Mais l’atmosphère générale du lieu ne laisse rien paraître de ces soucis. Dans chaque groupe, six ou sept enfants sont à la charge de deux adultes. En voyant arriver le visiteur, les enfants lèvent des regards curieux, mais restent sur leurs gardes, plutôt timides et réservés. Certains sont très fiers de montrer ce qu’ils savent faire. Ainsi du petit Artem, quatre ans, planté au milieu de la salle de spectacles, qui chante à tue-tête, en répétant trois fois le même couplet, une chanson sur le sapin de Noel.

Dans les sections pour nourrissons, des nounous s’occupent individuellement de chaque bébé, surtout de ceux qui nécessitent des soins particuliers. « La plupart de nos bambins ont des problèmes de santé, soit innés, soit induits par des mauvais traitements », raconte tristement Valerieva.
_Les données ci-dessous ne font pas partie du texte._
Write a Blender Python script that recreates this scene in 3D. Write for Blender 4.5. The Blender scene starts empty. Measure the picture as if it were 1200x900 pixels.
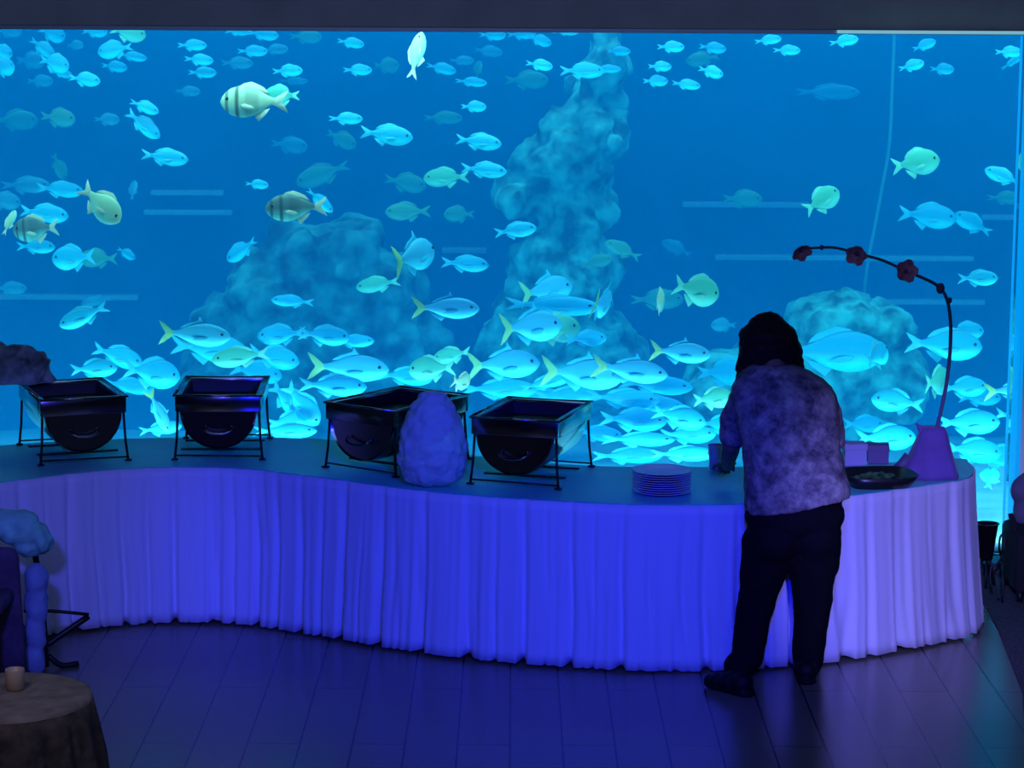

Beaucoup ont des retards de développement, d’autres sont arrivés après avoir été longuement maltraités, sous-nourris, livrés à eux-mêmes.

Certes, l’orphelinat n°1 semble être un asile confortable et sûr pour les petits orphelins qui n’y manquent de rien, sauf de l’essentiel. « Rien, aucun confort matériel ne remplace la chaleur d’une vraie famille », conclut Rogovskaïa.